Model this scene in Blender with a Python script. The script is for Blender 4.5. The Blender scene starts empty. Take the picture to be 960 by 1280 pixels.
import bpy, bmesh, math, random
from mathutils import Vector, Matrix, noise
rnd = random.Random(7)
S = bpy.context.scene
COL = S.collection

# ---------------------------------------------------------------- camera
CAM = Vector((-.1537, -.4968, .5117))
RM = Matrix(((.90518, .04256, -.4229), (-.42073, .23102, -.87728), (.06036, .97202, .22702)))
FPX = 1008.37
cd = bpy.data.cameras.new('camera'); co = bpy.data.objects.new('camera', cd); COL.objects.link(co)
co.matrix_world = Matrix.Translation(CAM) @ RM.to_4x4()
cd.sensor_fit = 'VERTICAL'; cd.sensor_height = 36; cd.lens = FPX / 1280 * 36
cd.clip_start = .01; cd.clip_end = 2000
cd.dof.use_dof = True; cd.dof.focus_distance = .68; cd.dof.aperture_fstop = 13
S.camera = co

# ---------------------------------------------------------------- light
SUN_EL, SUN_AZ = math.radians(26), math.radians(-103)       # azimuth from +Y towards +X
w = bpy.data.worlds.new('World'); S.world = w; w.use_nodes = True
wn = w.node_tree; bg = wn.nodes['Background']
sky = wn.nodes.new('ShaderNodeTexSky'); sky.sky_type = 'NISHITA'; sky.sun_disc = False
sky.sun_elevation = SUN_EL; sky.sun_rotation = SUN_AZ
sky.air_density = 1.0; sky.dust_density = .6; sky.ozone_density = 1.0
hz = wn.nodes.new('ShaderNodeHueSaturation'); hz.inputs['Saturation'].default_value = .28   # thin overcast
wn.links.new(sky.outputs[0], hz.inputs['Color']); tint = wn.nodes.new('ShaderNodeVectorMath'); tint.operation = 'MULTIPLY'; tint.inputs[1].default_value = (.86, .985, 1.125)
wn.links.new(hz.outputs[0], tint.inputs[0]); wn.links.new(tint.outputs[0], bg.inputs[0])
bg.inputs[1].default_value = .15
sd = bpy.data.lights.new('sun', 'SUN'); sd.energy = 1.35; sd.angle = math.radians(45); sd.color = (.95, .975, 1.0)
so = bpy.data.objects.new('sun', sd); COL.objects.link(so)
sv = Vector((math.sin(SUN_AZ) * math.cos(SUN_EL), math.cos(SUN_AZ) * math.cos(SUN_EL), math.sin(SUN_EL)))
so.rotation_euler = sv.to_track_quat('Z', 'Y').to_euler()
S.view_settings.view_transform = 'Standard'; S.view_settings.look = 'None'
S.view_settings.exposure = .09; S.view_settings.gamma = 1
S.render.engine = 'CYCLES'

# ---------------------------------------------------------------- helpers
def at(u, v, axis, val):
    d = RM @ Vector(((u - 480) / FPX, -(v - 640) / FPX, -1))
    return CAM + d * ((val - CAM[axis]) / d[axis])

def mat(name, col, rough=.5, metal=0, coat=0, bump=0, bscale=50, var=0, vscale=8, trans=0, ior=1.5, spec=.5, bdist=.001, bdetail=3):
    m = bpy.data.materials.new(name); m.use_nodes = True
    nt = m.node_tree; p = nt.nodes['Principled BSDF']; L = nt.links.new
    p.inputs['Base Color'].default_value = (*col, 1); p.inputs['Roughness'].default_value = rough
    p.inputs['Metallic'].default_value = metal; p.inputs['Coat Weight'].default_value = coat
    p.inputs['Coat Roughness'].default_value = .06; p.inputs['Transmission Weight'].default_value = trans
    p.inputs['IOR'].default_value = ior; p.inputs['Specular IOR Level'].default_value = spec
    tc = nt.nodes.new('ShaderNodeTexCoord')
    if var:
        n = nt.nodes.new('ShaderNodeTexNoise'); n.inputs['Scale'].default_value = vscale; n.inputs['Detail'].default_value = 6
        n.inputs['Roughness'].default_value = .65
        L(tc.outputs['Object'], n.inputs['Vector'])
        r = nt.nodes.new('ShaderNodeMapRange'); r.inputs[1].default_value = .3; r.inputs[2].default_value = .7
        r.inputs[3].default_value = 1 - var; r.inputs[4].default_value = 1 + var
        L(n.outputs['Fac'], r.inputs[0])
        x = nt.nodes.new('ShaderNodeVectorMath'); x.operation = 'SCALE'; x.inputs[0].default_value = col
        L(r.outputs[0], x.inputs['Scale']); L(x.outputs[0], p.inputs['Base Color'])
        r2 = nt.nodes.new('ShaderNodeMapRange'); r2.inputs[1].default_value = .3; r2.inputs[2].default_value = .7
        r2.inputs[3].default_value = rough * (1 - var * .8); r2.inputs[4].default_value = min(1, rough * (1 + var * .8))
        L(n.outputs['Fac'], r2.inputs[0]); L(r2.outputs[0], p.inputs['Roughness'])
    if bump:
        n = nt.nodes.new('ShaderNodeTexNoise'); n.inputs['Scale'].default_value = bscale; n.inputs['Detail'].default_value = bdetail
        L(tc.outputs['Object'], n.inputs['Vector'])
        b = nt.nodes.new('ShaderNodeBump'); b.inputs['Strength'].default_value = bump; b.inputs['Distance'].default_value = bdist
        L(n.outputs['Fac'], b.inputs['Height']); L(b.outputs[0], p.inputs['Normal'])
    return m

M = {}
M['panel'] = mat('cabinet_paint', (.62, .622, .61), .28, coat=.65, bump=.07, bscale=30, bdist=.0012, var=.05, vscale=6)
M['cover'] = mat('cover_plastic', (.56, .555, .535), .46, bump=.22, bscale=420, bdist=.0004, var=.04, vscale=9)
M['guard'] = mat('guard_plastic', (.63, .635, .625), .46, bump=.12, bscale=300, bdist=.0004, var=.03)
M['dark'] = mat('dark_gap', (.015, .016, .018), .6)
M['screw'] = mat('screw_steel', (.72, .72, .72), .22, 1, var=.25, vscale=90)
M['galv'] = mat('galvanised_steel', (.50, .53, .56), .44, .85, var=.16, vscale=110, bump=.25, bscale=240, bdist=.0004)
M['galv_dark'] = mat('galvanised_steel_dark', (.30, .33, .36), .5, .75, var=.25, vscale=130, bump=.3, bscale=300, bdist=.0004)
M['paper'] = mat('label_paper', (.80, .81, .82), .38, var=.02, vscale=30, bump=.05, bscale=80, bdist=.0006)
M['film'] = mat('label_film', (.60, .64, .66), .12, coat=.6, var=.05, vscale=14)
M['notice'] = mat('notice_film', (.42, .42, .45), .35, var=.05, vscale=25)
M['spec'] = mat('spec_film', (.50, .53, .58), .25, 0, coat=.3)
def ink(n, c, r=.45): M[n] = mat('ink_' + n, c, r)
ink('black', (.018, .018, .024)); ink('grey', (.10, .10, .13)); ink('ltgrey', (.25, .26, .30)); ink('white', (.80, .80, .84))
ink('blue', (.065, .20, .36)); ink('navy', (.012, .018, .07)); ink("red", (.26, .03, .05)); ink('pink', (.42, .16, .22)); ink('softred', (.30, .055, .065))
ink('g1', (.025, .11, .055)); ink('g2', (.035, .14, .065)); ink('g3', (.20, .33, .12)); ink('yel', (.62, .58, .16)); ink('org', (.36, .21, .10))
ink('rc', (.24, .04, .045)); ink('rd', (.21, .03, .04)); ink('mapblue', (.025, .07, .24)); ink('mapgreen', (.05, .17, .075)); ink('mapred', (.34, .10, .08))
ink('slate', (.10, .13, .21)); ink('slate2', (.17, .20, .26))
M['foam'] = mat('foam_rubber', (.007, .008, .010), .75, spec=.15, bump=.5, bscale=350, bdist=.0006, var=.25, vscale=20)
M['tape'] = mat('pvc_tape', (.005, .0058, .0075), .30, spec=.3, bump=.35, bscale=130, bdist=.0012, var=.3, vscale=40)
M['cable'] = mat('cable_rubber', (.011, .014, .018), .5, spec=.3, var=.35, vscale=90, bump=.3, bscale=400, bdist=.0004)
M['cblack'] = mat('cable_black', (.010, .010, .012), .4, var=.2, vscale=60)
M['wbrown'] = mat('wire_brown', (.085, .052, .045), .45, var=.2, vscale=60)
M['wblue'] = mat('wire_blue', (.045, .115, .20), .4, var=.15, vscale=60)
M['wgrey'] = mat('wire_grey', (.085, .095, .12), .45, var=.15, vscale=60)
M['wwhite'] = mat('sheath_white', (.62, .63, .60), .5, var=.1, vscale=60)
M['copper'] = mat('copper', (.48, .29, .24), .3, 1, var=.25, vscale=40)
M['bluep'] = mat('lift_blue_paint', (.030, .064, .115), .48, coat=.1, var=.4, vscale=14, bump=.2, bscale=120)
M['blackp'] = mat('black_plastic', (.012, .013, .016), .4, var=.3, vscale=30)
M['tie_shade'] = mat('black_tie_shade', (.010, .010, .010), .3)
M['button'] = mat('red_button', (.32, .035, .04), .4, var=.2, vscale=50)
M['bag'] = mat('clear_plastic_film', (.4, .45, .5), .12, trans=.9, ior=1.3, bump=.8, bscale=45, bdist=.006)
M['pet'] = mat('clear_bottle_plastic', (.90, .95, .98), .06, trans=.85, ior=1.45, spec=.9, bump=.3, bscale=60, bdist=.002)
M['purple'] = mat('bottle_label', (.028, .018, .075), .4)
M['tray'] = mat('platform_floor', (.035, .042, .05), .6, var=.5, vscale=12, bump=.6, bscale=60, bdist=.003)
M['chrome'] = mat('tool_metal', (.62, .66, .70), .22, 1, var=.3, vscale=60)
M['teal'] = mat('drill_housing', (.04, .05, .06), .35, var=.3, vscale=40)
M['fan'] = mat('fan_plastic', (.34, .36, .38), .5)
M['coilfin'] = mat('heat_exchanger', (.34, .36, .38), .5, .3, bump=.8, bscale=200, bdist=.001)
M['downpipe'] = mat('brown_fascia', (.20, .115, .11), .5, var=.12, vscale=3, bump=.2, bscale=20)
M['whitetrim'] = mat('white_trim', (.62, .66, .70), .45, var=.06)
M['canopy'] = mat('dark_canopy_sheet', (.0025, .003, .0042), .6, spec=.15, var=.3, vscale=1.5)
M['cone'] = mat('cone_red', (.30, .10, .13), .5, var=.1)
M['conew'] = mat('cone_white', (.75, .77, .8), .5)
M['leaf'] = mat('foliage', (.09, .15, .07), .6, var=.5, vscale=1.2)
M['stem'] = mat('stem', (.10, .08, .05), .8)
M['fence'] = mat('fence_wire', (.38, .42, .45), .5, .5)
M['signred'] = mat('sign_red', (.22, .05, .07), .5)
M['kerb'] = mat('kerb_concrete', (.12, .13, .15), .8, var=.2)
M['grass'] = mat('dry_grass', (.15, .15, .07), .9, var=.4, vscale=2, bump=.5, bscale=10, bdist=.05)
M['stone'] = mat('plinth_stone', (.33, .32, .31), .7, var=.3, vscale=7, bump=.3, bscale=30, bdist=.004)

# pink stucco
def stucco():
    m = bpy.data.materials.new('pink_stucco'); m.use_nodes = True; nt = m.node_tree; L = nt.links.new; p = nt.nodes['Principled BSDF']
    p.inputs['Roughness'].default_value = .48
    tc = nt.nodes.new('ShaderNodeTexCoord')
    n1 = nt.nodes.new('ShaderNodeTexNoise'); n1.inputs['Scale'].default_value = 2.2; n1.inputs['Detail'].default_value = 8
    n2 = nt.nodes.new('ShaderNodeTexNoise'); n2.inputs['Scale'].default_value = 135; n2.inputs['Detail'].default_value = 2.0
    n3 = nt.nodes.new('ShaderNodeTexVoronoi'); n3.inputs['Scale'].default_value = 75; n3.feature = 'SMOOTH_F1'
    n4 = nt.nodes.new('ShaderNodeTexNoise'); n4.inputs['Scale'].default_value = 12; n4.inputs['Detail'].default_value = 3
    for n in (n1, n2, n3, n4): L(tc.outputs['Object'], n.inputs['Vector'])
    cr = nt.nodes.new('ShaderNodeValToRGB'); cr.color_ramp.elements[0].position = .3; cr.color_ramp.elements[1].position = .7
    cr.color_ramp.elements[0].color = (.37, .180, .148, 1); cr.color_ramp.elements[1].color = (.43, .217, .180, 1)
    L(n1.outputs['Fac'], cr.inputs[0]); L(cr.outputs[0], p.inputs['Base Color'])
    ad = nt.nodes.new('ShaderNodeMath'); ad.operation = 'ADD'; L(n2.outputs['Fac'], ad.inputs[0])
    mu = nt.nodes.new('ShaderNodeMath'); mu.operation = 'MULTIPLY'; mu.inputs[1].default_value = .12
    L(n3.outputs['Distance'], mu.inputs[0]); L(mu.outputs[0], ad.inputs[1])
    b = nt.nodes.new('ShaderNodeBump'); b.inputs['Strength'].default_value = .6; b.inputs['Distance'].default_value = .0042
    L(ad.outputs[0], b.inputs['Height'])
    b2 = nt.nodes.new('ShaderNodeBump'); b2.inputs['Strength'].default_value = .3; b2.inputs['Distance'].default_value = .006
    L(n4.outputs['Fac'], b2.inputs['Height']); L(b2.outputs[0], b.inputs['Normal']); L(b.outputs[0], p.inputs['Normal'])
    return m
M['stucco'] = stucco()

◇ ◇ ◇

Task brief →
Return nothing but the lines from the first line of the listing through the line with "COL = S.collection", please, keeping every one of them unchanged.

Task response →
Model this scene in Blender with a Python script. The script is for Blender 4.5. The Blender scene starts empty. Take the picture to be 960 by 1280 pixels.
import bpy, bmesh, math, random
from mathutils import Vector, Matrix, noise
rnd = random.Random(7)
S = bpy.context.scene
COL = S.collection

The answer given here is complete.